Direction
Leave out all pictures. Return exactly the lines from the top of the material through the line containing "b.build('tie_cord', 'cable_grey', bn)".

╭─ Information shown

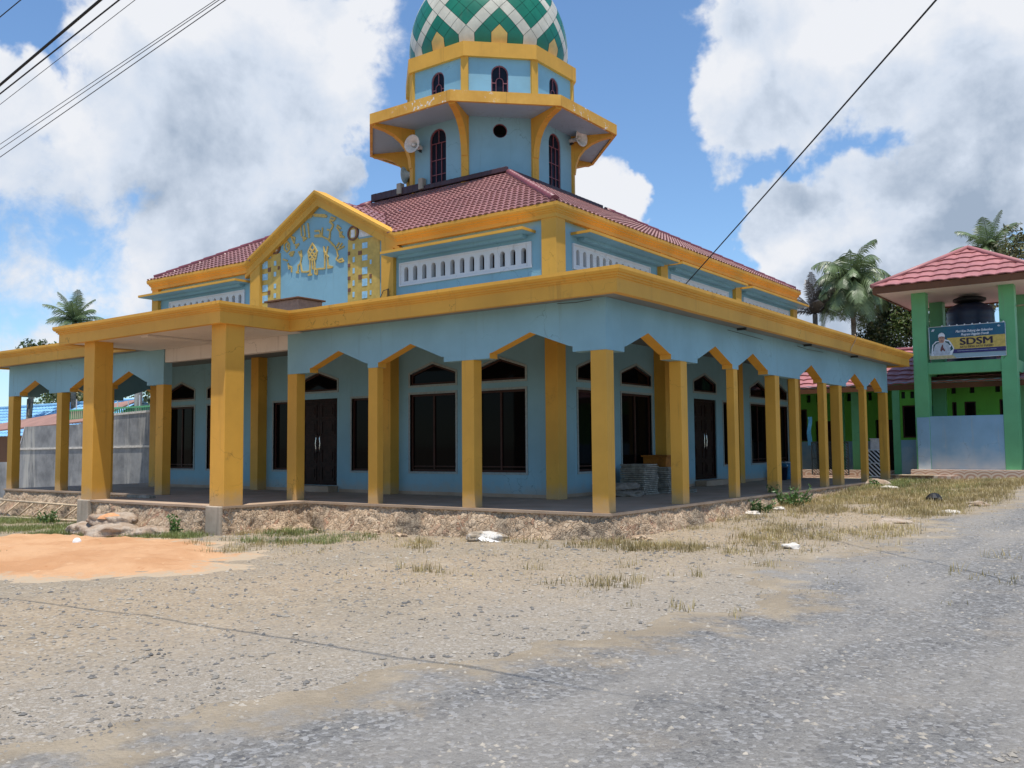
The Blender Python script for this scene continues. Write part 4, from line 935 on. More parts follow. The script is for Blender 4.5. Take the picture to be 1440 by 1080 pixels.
flat('printed_cap', [[(.125, .66), (.125, .74), (.145, .79), (.175, .81), (.20, .78), (.215, .73), (.213, .66), (.20, .685), (.17, .695), (.14, .685)]], 'p_white', .0225)
flat('printed_features', [[(.145, .635), (.16, .635), (.16, .65), (.145, .65)], [(.18, .635), (.195, .635), (.195, .65), (.18, .65)], [(.155, .545), (.188, .545), (.185, .562), (.158, .562)], [(.135, .66), (.163, .665), (.163, .672), (.135, .667)], [(.178, .665), (.205, .66), (.205, .667), (.178, .672)]], 'p_dark', .0235)
flat('printed_hands', [[(.145, .25), (.155, .34), (.175, .44), (.185, .43), (.19, .34), (.215, .25), (.205, .22), (.18, .27), (.16, .22)]], 'p_red', .0225)
fb = lambda d, ox, oz: (lambda a, c, dd: Vector((BX0+ox*(BX1-BX0)+a, BY-d, BZ0+oz*(BZ1-BZ0)+c)))
text_mesh('SDSM', .335, fb(.020, .415, .395), 'p_dark', bn, 'lettering', bold=.016, width=1.02)
text_mesh('SATU DESA SATU MASJID', .10, fb(.020, .41, .30), 'p_dark', bn, 'lettering', bold=.003, width=1.06)
text_mesh('Mari Kita Dukung dan Sukseskan', .12, fb(.020, .36, .78), 'p_white', bn, 'lettering', shear=.35, bold=.004, width=1.18)
text_mesh('Program Unggulan Daerah', .12, fb(.020, .43, .675), 'p_white', bn, 'lettering', shear=.35, bold=.004, width=.88)
flat('printed_line', [[(.37, .205), (.88, .205), (.88, .215), (.37, .215)]], 'p_grey', .0195)
flat('printed_crest', [[(.03, .86), (.045, .93), (.08, .93), (.065, .86)], [(.90, .90), (.915, .94), (.945, .90), (.92, .87)]], 'p_grey', .0195)
b = MB(); f = fban(.005)
for q, r_ in (((.0, 0), (1, 0)), ((1, 0), (1, 1)), ((1, 1), (0, 1)), ((0, 1), (0, 0))):
    b.tube([f(*q), f(*r_)], .011, 5)
for i in range(9): 
    x, y, z = f(.18+.1*i, 1.0); b.obox((x, y, z+.02), (.022, 0, 0), (0, .006, 0), (0, 0, .022))
b.build('hem', 'p_white', bn)
b = MB()
for (a, c), q in (((0, 1), (.96, 21.0, 5.45)), ((1, 1), (3.34, 20.99, 5.5)), ((0, 0), (.96, 21.0, 4.15)), ((1, 0), (3.4, 20.99, 4.12))): b.tube([f(a, c), q], .006, 4)
b.build('tie_cord', 'cable_grey', bn)

# school wing behind the mosque
sc_ = thing('school_building', 'long single storey green school wing with pink tiled roof behind the mosque', 'school', (-4, 25, 0))
SY = 24.6
doors = [(-10.6, -9.7), (-7.4, -6.5), (-4.35, -3.5), (-1.9, -1.05), (4.2, 5.1)]
wins_ = [(-9.3, -7.8), (-6.2, -4.7), (-.55, .92), (1.62, 2.05), (2.55, 3.9), (5.4, 6.8)]
holes = []; fnS = fA(SY)
for x0, x1 in doors: holes.append(rect(x0, x1, .12, 2.2))
for x0, x1 in wins_: holes.append(rect(x0, x1, 1.36, 2.72))
vents = []
for i in range(44):
    x = -11+i*.42; 
    if i % 3 != 2: vents.append(rect(x, x+.17, 3.0, 3.32))
b = MB(); b.plate(rect(-12, 9, 1.36-.02, 3.75), [h for h in [rect(a, c, 1.342, 2.2) for a, c in doors]+[rect(a, c, 1.36, 2.72) for a, c in wins_]]+vents, fnS, .2); b.build('upper_wall', 'lime', sc_, weld=False)
low = [(-12, -.3)]
b = MB()
xs = sorted([(-12, -12)]+doors+[(9, 9)])
for (a0, a1), (c0, c1) in zip(xs, xs[1:]): b.box(a1, c0, SY-.02, SY+.2, -.3, 1.335)
b.build('lower_wall', 'school_blue', sc_)
for x0, x1 in doors:
    b = MB(); b.box(x0+.02, x1-.02, SY+.06, SY+.10, .0, 2.2); b.build('door', 'door', sc_)
for x0, x1 in wins_:
    lp = rect(x0, x1, 1.36, 2.72); b = MB(); b.ring(inset(lp, .003), inset(lp, .07), fnS, .03, .1); o = b.build('window', 'frame', sc_, weld=False)
    g = MB(); g.plate(inset(lp, .05), [], lambda a, q, d: fnS(a, q, .09+d), .02); g.build('pane', 'glass', o, weld=False)
b = MB(); b.box(-12, 9, SY+.21, SY+.25, 2.95, 3.4); b.build('vent_backing', 'lump', sc_)
for x in (-11.2, -8.6, -6.0, -3.0, -2.35, -.35):
    b = MB(); b.box(x, x+.30, 22.9, 23.2, -.1, 3.6); b.build('verandah_post', 'green', sc_, bevel=.01)
b = MB(); b.box(-12, P0-.02, 22.92, 23.1, -.4, 1.33) if False else b.box(-.05, P0+.03, 22.9, 23.15, -.5, 1.34); b.build('parapet', 'school_blue', sc_)
b = MB(); b.box(-12, 9, 22.6, SY-.03, -.4, .06); b.build('verandah_slab', 'floor', sc_)
b = MB(); b.box(-12, 9, 22.30, 22.6, -.4, -.08); b.box(-12, -.1, 22.58, 22.61, -.08, .22); b.build('tiled_step', 'steptile', sc_, bevel=.008)
b = MB(); th_ = math.atan(.42); c_, s_ = math.cos(th_), math.sin(th_)
tiles(b, (-13, 22.2, 3.46), (1, 0, 0), (0, c_, s_), 24, 3.9/c_, .50, .52, lip=.05, amp=.03)
tiles(b, (-13, 30.0, 3.46), (1, 0, 0), (0, -c_, s_), 24, 3.9/c_, .50, .52, lip=.05, amp=.03); sr = b.build('tiled_roof', 'pinkroof', sc_, weld=False, recalc=False)
b = MB(); b.tube([(-13, 26.1, 5.13), (11, 26.1, 5.13)], .10, 8); b.build('ridge_cap', 'ridge', sr)
b = MB(); b.box(-13, 11, 22.18, 22.21, 3.24, 3.44); b.build('fascia', 'brown_wood', sc_)
b = MB(); b.box(-13, 11, 22.22, SY, 3.50, 3.54); b.box(-12, -11.8, SY+.2, 29.5, -.3, 3.6); b.box(-12, 9, 29.3, 29.5, -.3, 3.6); b.build('soffit', 'soffit', sc_)
# low blue wall left of the tower with a dark window above (its front panel)
b = MB(); b.box(-.62, P0-.02, 22.25, 22.40, -.5, 1.36); b.build('front_panel', 'school_blue', sc_, bevel=.01)
fP = fA(22.262); wp_ = rect(-.28, .40, 1.44, 2.66); b = MB(); b.plate(rect(-.62, P0-.02, 1.362, 3.48), [wp_, rect(-.30, -.16, 2.92, 3.18), rect(.02, .16, 2.92, 3.18)], fP, .12); b.build('front_panel', 'lime', sc_, weld=False)
b = MB(); b.ring(inset(wp_, .003), inset(wp_, .06), fP, .03, .09); o = b.build('window', 'frame', sc_, weld=False); g = MB(); g.plate(inset(wp_, .04), [], lambda a, q, d: fP(a, q, .07+d), .02); g.build('pane', 'glass', o, weld=False)
b = MB(); b.box(-.36, .22, 22.386, 22.40, 2.85, 3.25); b.build('vent_backing', 'lump', sc_)
b = MB(); b.box(-.62, -.36, 22.20, 22.258, -.45, 3.45); b.build('verandah_post', 'green', sc_, bevel=.008)
# tiled steps in front of the tower
stp = thing('tiled_steps', 'low tiled steps with arch pattern at foot of the green tower', 'steps', (1.6, 20.6, 0))
b = MB(); b.box(.35, 5.2, 20.55, 20.99, -.1, .30); b.build('upper_step', 'steptile', stp, bevel=.01)
b = MB(); b.box(-.25, 1.9, 20.15, 20.545, -.3, .10); b.build('lower_step', 'steptile', stp, bevel=.01)
b = MB(); b.box(-.3, 1.2, 19.98, 20.5, .102, .125); b.build('plank', 'bamboo', stp)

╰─

Worked solution
The Blender Python script for this scene continues. Write part 4, from line 935 on. More parts follow. The script is for Blender 4.5. Take the picture to be 1440 by 1080 pixels.
flat('printed_cap', [[(.125, .66), (.125, .74), (.145, .79), (.175, .81), (.20, .78), (.215, .73), (.213, .66), (.20, .685), (.17, .695), (.14, .685)]], 'p_white', .0225)
flat('printed_features', [[(.145, .635), (.16, .635), (.16, .65), (.145, .65)], [(.18, .635), (.195, .635), (.195, .65), (.18, .65)], [(.155, .545), (.188, .545), (.185, .562), (.158, .562)], [(.135, .66), (.163, .665), (.163, .672), (.135, .667)], [(.178, .665), (.205, .66), (.205, .667), (.178, .672)]], 'p_dark', .0235)
flat('printed_hands', [[(.145, .25), (.155, .34), (.175, .44), (.185, .43), (.19, .34), (.215, .25), (.205, .22), (.18, .27), (.16, .22)]], 'p_red', .0225)
fb = lambda d, ox, oz: (lambda a, c, dd: Vector((BX0+ox*(BX1-BX0)+a, BY-d, BZ0+oz*(BZ1-BZ0)+c)))
text_mesh('SDSM', .335, fb(.020, .415, .395), 'p_dark', bn, 'lettering', bold=.016, width=1.02)
text_mesh('SATU DESA SATU MASJID', .10, fb(.020, .41, .30), 'p_dark', bn, 'lettering', bold=.003, width=1.06)
text_mesh('Mari Kita Dukung dan Sukseskan', .12, fb(.020, .36, .78), 'p_white', bn, 'lettering', shear=.35, bold=.004, width=1.18)
text_mesh('Program Unggulan Daerah', .12, fb(.020, .43, .675), 'p_white', bn, 'lettering', shear=.35, bold=.004, width=.88)
flat('printed_line', [[(.37, .205), (.88, .205), (.88, .215), (.37, .215)]], 'p_grey', .0195)
flat('printed_crest', [[(.03, .86), (.045, .93), (.08, .93), (.065, .86)], [(.90, .90), (.915, .94), (.945, .90), (.92, .87)]], 'p_grey', .0195)
b = MB(); f = fban(.005)
for q, r_ in (((.0, 0), (1, 0)), ((1, 0), (1, 1)), ((1, 1), (0, 1)), ((0, 1), (0, 0))):
    b.tube([f(*q), f(*r_)], .011, 5)
for i in range(9): 
    x, y, z = f(.18+.1*i, 1.0); b.obox((x, y, z+.02), (.022, 0, 0), (0, .006, 0), (0, 0, .022))
b.build('hem', 'p_white', bn)
b = MB()
for (a, c), q in (((0, 1), (.96, 21.0, 5.45)), ((1, 1), (3.34, 20.99, 5.5)), ((0, 0), (.96, 21.0, 4.15)), ((1, 0), (3.4, 20.99, 4.12))): b.tube([f(a, c), q], .006, 4)
b.build('tie_cord', 'cable_grey', bn)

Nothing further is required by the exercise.